§ **To be done**
Restate verbatim the lines between the one holding "dk = [(575, 6.6, .9, 9, .6, 'dark" and the one holding "(680, 7.0, 1.3, 9, .65, 'dark", both included, and no others.

Scripts that build scenes

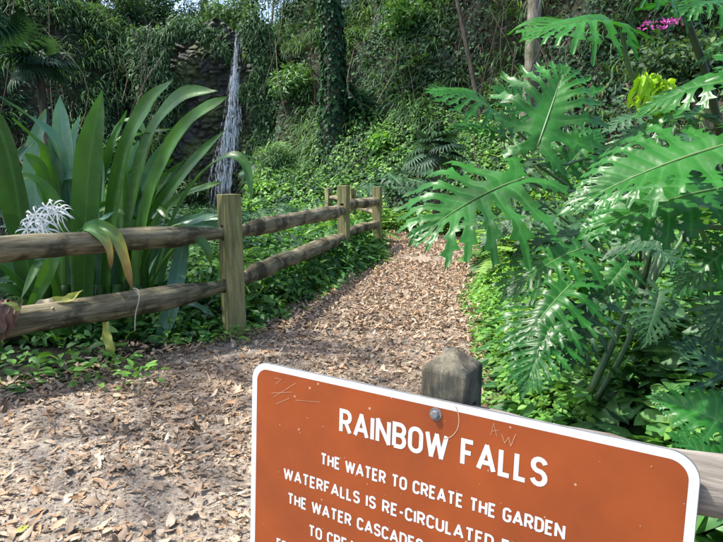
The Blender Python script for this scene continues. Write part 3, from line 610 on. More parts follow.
# ---------------------------------------------------------------- lobed philodendron leaves
def phil_tpl(seed, nl=9, ratio=.62, droop=.35, cup=.16, bend=.6, wav=.035, web=.19):
    """bipinnate leaf, midrib along +Y from 0 to 1, half width ratio"""
    g = np.random.default_rng(seed); V = []; F = []; W = []
    mid = lambda s: np.array([0., s ** .9 * .93])
    prof = np.interp(np.linspace(0, 1, nl), [0, .12, .4, .7, .88, 1], [.62, .9, 1, .78, .55, .34]) * ratio
    angs = np.radians(np.interp(np.linspace(0, 1, nl), [0, .15, .4, .7, 1], [130, 92, 64, 45, 20]))
    def dirv(a, s): return np.array([math.sin(a) * s, math.cos(a)])
    def d3(p, vein):
        x, y = p; r = abs(x)
        z = cup * r * (1 - r) - droop * r * r * 1.6 + wav * math.sin(7 * y + 9 * r + seed) * min(1, r * 5)
        z -= .012 * vein
        k = bend; yy = math.sin(k * y) / k + z * math.sin(k * y); zz = (math.cos(k * y) - 1) / k + z * math.cos(k * y)
        return (x, yy, zz)
    for s in (-1, 1):
        B = [mid(i / nl) for i in range(nl + 1)]
        bd = [dirv((angs[max(0, i - 1)] + angs[min(nl - 1, i)]) / 2, s) for i in range(nl + 1)]
        bd[0] = dirv(math.radians(160), s); bd[nl] = dirv(math.radians(8), s)
        bl = [web * (prof[max(0, i - 1)] + prof[min(nl - 1, i)]) / 2 * g.uniform(.7, 1.25) for i in range(nl + 1)]
        E_ = [B[i] + bd[i] * bl[i] for i in range(nl + 1)]
        for i in range(nl):
            L_ = prof[i] * g.uniform(.88, 1.12); a = angs[i] + g.normal() * .04
            m0 = (B[i] + B[i + 1]) / 2; e0 = (E_[i] + E_[i + 1]) / 2; rows = []
            for t in (0, .5, 1):
                l, r = B[i] + (E_[i] - B[i]) * t, B[i + 1] + (E_[i + 1] - B[i + 1]) * t; c = (l + r) / 2
                rows.append((l, (l + c) / 2, c, (r + c) / 2, r))
            w0 = np.linalg.norm(E_[i] - E_[i + 1]) / 2; rem = max(L_ - np.linalg.norm(e0 - m0), .12); c = e0.copy()
            NR = 15; tt = np.linspace(0, 1, NR)
            hw = np.interp(tt, [0, .1, .3, .55, .8, 1], [1, .62, .5, .62, .42, .03]) * max(w0, .03)
            tl_, tr_ = np.ones(NR), np.ones(NR); sl_, sr_ = np.zeros(NR), np.zeros(NR); o_ = int(g.integers(0, 2))
            for q in range(4 + o_, NR - 1, 4): tl_[q] = g.uniform(1.7, 2.5); tl_[q - 1] = 1.15; tl_[min(q + 1, NR - 1)] = .72; sl_[q] = .7
            for q in range(6 - o_, NR - 1, 4): tr_[q] = g.uniform(1.7, 2.5); tr_[q - 1] = 1.15; tr_[min(q + 1, NR - 1)] = .72; sr_[q] = .7
            ax0 = nrm(E_[i + 1] - E_[i])
            for q in range(1, NR):
                aa = a - (.34 * tt[q]); dv = dirv(aa, s); c = c + dv * rem / (NR - 1); pv = np.array([dv[1], -dv[0]]) * s * -1
                k = min(1, q / 4); pv = nrm(pv * k + ax0 * (1 - k)) if np.dot(pv, ax0) > 0 else pv
                l = c - pv * hw[q] * tl_[q] + dv * sl_[q] * rem / NR; r = c + pv * hw[q] * tr_[q] + dv * sr_[q] * rem / NR
                rows.append((l, (l + c) / 2, c, (r + c) / 2, r))
            b = len(V)
            for qi, row in enumerate(rows):
                for ji, p in enumerate(row):
                    v = 1. if ji == 2 and qi > 0 else (1. if qi == 0 else 0.)
                    V.append(d3(p, v if qi else 1.)); W.append(v if ji == 2 or qi == 0 else (.45 if ji in (1, 3) else 0.))
            for qi in range(len(rows) - 1):
                for j in range(4):
                    q4 = (b + qi * 5 + j, b + qi * 5 + j + 1, b + (qi + 1) * 5 + j + 1, b + (qi + 1) * 5 + j); F.append(q4 if s < 0 else q4[::-1])
    # terminal lobe
    b = len(V); t0 = mid(1); wr = [.035, .06, .05, .03, .003]
    E0 = t0
    for k, ww in enumerate(wr):
        y = .93 + .22 * k / 4
        for xx, vv in ((-ww, 0), (0, 1), (ww, 0)): V.append(d3((xx, y), vv)); W.append(vv)
    F += [(b + i * 3 + j, b + i * 3 + j + 1, b + (i + 1) * 3 + j + 1, b + (i + 1) * 3 + j) for i in range(4) for j in range(2)]
    return np.array(V), F, np.array(W)
def phil_leaf(root, base, tip, n, seed, half=.62, m='phil', pet=None, pm='petiole', pr=.011, name='leaf', label=None, rl=.5, **kw):
    base = np.asarray(base, float); tip = np.asarray(tip, float); L_ = np.linalg.norm(tip - base) / 1.12
    tv, tf, tw = phil_tpl(seed, ratio=half, **kw)
    e = tv[np.argmax(tv[:, 1])]                       # rotate so that the bent blade's tip meets the target
    a = math.atan2(-e[2], e[1]); ca, sa = math.cos(a), math.sin(a); L_ = np.linalg.norm(tip - base) / np.hypot(e[1], e[2])
    tv = np.stack([tv[:, 0], tv[:, 1] * ca - tv[:, 2] * sa, tv[:, 1] * sa + tv[:, 2] * ca], -1)
    R = frames(np.array([tip - base]), np.array([n]))
    mb = MB(); mb.inst((tv, tf, tw), [base], R, [L_], [rl]); o = mb.build(name, M[m], root)
    rim = MB(); cl = tv[[0]]                          # raised midrib on both sides
    ts = np.linspace(0, 1, 12); kb = kw.get('bend', .6)
    mr_ = np.stack([np.zeros(12), np.sin(kb * ts) / kb, (np.cos(kb * ts) - 1) / kb], -1)
    mr_ = np.stack([mr_[:, 0], mr_[:, 1] * ca - mr_[:, 2] * sa, mr_[:, 1] * sa + mr_[:, 2] * ca], -1) * L_ @ R[0].T + base - R[0][:, 2] * .004
    tube(rim, mr_, np.linspace(.006, .0014, 12) * L_ / .5, 6, .9); rr_ = rim.build('midrib', M['petiole'], root)
    rr_.parent = o; rr_.location = (0, 0, 0)
    if label: o['label'] = label
    if pet is not None:
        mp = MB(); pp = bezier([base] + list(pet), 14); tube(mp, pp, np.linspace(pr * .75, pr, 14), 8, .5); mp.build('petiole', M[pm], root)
    return o
def mid_phil(px, Y, h, nl, L_, label, seed, name='lobed_philodendron', m='phildark', grp='lobed philodendrons', face=0., xy=None, **kw):
    g = np.random.default_rng(seed); x = (px - 361.5) / FPX * Y; z0 = float(height(x, Y)); root = empty(name, (x, Y, z0), label, 'philodendron', grp)
    for k in range(nl):
        a = k * 2.4 + g.uniform(-.3, .3); el = g.uniform(.35, 1.2); d = np.array([math.cos(a) * math.cos(el), math.sin(a) * math.cos(el) - .15, math.sin(el)])
        j = np.array([x, Y, z0]) + d * h * g.uniform(.7, 1.1); o = nrm(np.array([d[0], d[1], 0]) + 1e-3); t = j + (o * .95 + np.array([0, 0, -.35 + g.uniform(-.2, .2)])) * L_
        phil_leaf(root, j, t, np.array([0, -.25, 1.]) + o * .3 + g.normal(size=3) * .15, seed * 20 + k, half=.55, m=m, pet=[(j + np.array([x, Y, z0])) / 2 + [0, 0, .1 * h], (x, Y, z0)], rl=float(g.random()), nl=7)
    return root
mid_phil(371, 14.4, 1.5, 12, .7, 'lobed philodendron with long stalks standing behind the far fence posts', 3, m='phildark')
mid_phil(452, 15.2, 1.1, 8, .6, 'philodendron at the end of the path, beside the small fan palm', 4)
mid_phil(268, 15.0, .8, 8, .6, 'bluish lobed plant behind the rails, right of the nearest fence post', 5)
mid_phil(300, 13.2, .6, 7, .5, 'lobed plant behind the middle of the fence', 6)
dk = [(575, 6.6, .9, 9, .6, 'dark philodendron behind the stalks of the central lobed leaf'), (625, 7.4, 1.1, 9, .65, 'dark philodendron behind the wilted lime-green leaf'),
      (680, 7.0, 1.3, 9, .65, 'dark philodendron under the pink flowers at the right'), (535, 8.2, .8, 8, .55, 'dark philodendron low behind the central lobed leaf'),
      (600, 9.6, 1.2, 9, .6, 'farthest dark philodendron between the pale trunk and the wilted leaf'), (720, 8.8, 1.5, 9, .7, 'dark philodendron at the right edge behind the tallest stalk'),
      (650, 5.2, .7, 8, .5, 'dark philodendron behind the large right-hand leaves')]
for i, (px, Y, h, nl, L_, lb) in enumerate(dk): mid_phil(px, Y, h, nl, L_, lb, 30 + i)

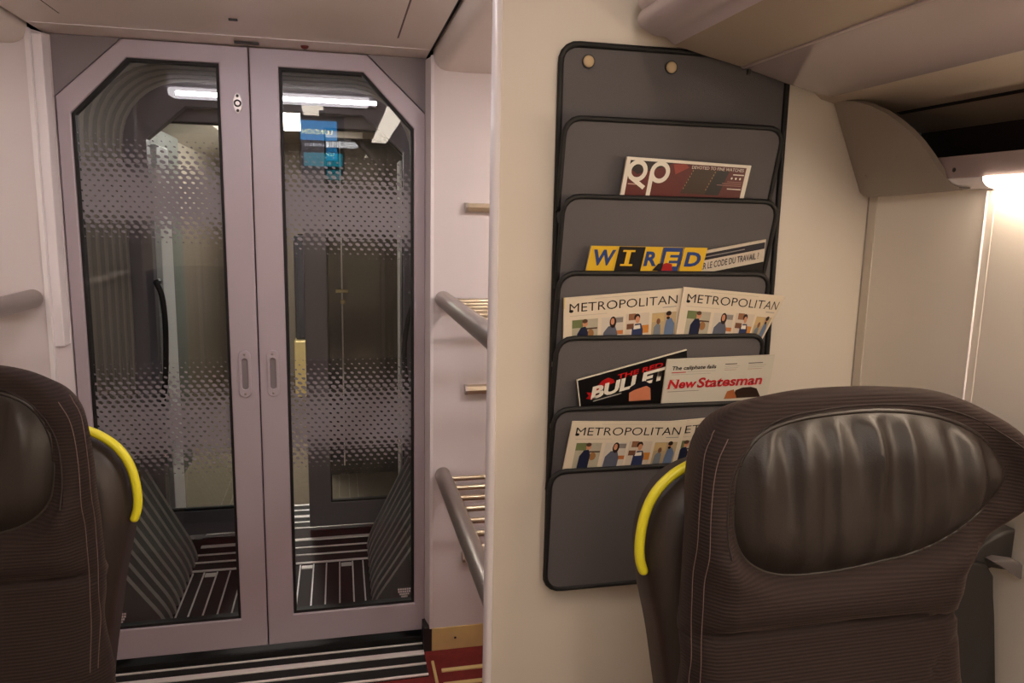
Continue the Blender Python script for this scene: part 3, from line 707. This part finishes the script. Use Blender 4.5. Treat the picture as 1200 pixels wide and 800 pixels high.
def pocket_y(i, z): return PT+(PB-PT)*np.clip((tops[i]-z)/PH, -1, 1)
px0 = [.410, .412, .408, .408, .406, .402]; px1 = [.868, .868, .862, .860, .858, .856]
for i, zt in enumerate(tops):
    zb = zt-PH if i < 5 else .708
    P = rrect(px0[i]*PT/1.4+.008, px1[i]*PT/1.4+.010, zb, zt, .030, .004 if i < 5 else .032, dx=.008 if i < 5 else .0)
    if i == 5: yf = lambda z: PT+.0+.02*np.clip((zt-z)/(zt-zb), 0, 1)
    else: yf = lambda z, i=i: float(pocket_y(i, z))
    R = resample(P, .012); b = BM()
    A = [b.verts.new((x, yf(z), z)) for x, z in R]; B_ = [b.verts.new((x, yf(z)+.0022, z)) for x, z in R]
    b.faces.new(A); b.faces.new(B_[::-1])
    for k in range(len(A)): j = (k+1) % len(A); b.faces.new((A[k], A[j], B_[j], B_[k]))
    pk = build('pocket', b, M['mesh'], rk)
    path = [(x, yf(z)+.001, z) for x, z in R]
    b = BM()
    if i == 5: tube(b, path, .0052, 8, closed=True, ref=(0, 1, 0))
    else:
        k0 = min(range(len(R)), key=lambda k: abs(R[k][0]-R[:, 0].max())+abs(R[k][1]-zb)*3)
        seq = path[k0:]+path[:k0]; seq = [p for p in seq if p[2] > zb+.012]
        # order the open run from lower right, over the top, to lower left
        lo = max(range(len(seq)), key=lambda k: (Vector(seq[k])-Vector(seq[k-1])).length); seq = seq[lo:]+seq[:lo]
        tube(b, seq, .0052, 8, ref=(0, 1, 0))
    build('binding', b, M['piping'], pk, True)
    # side gussets fold back to the rear panel
    for xs_, sg in ((R[:, 0].min()+.002, -1), (R[:, 0].max()-.010, 1)):
        zz = np.linspace(zb+.02, zt-.03, 8); b = BM()
        G1 = [b.verts.new((xs_, yf(z)+.002, z)) for z in zz]; G2 = [b.verts.new((xs_+(.004 if sg < 0 else -.002), RK-.003, z)) for z in zz]
        G3 = [b.verts.new((xs_+.0015, yf(z)+.002, z)) for z in zz]; G4 = [b.verts.new((xs_+.0055 if sg < 0 else xs_-.0005, RK-.003, z)) for z in zz]
        for k in range(7):
            b.faces.new((G1[k], G1[k+1], G2[k+1], G2[k])); b.faces.new((G3[k], G4[k], G4[k+1], G3[k+1]))
            b.faces.new((G1[k], G3[k], G3[k+1], G1[k+1])); b.faces.new((G2[k], G2[k+1], G4[k+1], G4[k]))
        build('gusset', b, M['mesh'], pk)
for q in ((689.5, 72), (786.5, 79)):
    p = at(*q, RK-.004); b = BM(); tube(b, [(p[0], RK-.003, p[2]), (p[0], RK-.006, p[2])], .0125, 24); build('washer', b, M['charcoal'], rk, True, 40)
    b = BM(); dome(b, (p[0], RK-.006, p[2]), .0108, .004); build('button', b, M['cream_screw'], rk, True)

# ------------------------------------------------------------------ magazines
PR = {}
def ink(r, g, b_):
    k = (r, g, b_)
    if k not in PR: PR[k] = mat('ink_%d_%d_%d' % k, rgb(r, g, b_), .38)
    return PR[k]
PAPER = ink(226, 214, 194)
class Mag:
    """a magazine leaning in pocket i; sheet coordinates u right, v down from the top left corner, n towards the viewer"""
    def __init__(s, name, label, i, TL, TR, BL, H, off, th=.004, curl=None, group='magazines in the rack', cover=PAPER):
        Y0 = PT+.0045+off
        a, c, e = (np.array(at(*q, Y0)) for q in (TL, TR, BL))
        s.R = (c-a); s.R[1] = 0; s.W = np.linalg.norm(s.R); s.R /= s.W
        s.D = (e-a); s.D[1] = 0; s.D /= np.linalg.norm(s.D)
        s.a = a; s.i = i; s.off = off; s.curl = curl or (lambda u, v: (0., 0.)); s.H = H; s.th = th
        s.t = thing(name, label, 'magazine', tuple(s.f(s.W/2, H, 0)), group)
        nu, nv = 24, 12; b = BM()
        G = [[[b.verts.new(s.f(s.W*k/nu, H*j/nv, n)) for k in range(nu+1)] for j in range(nv+1)] for n in (-.0003, -th)]
        for j in range(nv):
            for k in range(nu):
                b.faces.new((G[0][j][k], G[0][j][k+1], G[0][j+1][k+1], G[0][j+1][k])); b.faces.new((G[1][j][k], G[1][j+1][k], G[1][j+1][k+1], G[1][j][k+1]))
        for k in range(nu):
            b.faces.new((G[0][0][k], G[1][0][k], G[1][0][k+1], G[0][0][k+1])); b.faces.new((G[0][nv][k], G[0][nv][k+1], G[1][nv][k+1], G[1][nv][k]))
        for j in range(nv):
            b.faces.new((G[0][j][0], G[0][j+1][0], G[1][j+1][0], G[1][j][0])); b.faces.new((G[0][j][nu], G[1][j][nu], G[1][j+1][nu], G[0][j+1][nu]))
        s.pages = build('pages', b, PAPER, s.t)
        s.cov = s.rect('cover', 0, s.W, 0, H, cover, 0.0002, s.t, 24, 12)
    def f(s, u, v, n):
        p = s.a+s.R*u+s.D*v; du, dy = s.curl(u/s.W, v)
        z = p[2]
        y = float(pocket_y(s.i, z)) if z < tops[s.i] else PT-(PB-PT)*(z-tops[s.i])/PH
        return Vector((p[0]+du, min(y+.0045+s.off, 1.3885)+dy-n, z))
    def poly(s, nm, pts, m, n, par, sub=1):
        b = BM(); b.faces.new([b.verts.new(s.f(u, v, n)) for u, v in pts]); return build(nm, b, m, par)
    def rect(s, nm, u0, u1, v0, v1, m, n, par, nu=6, nv=4):
        b = BM(); G = [[b.verts.new(s.f(u0+(u1-u0)*k/nu, v0+(v1-v0)*j/nv, n)) for k in range(nu+1)] for j in range(nv+1)]
        for j in range(nv):
            for k in range(nu): b.faces.new((G[j][k], G[j][k+1], G[j+1][k+1], G[j+1][k]))
        return build(nm, b, m, par)
    def text(s, st, u0, u1, v0, v1, m, n=.0007, par=None, nm='lettering', **k):
        return build(nm, fit_text(st, u0, u1, v0, v1, s.f, n, **k), m, par or s.cov)
    def disc(s, nm, u, v, ru, rv, m, n, par, k=18):
        return s.poly(nm, [(u+ru*math.cos(2*math.pi*i/k), v+rv*math.sin(2*math.pi*i/k)) for i in range(k)], m, n, par)
    def ring(s, nm, u, v, ro, ri, m, n, par, k=28):
        b = BM(); O = [b.verts.new(s.f(u+ro*math.cos(2*math.pi*i/k), v+ro*math.sin(2*math.pi*i/k), n)) for i in range(k)]; I = [b.verts.new(s.f(u+ri*math.cos(2*math.pi*i/k), v+ri*math.sin(2*math.pi*i/k), n)) for i in range(k)]
        for i in range(k): j = (i+1) % k; b.faces.new((O[i], O[j], I[j], I[i]))
        return build(nm, b, m, par)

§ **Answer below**
dk = [(575, 6.6, .9, 9, .6, 'dark philodendron behind the stalks of the central lobed leaf'), (625, 7.4, 1.1, 9, .65, 'dark philodendron behind the wilted lime-green leaf'),
      (680, 7.0, 1.3, 9, .65, 'dark philodendron under the pink flowers at the right'), (535, 8.2, .8, 8, .55, 'dark philodendron low behind the central lobed leaf'),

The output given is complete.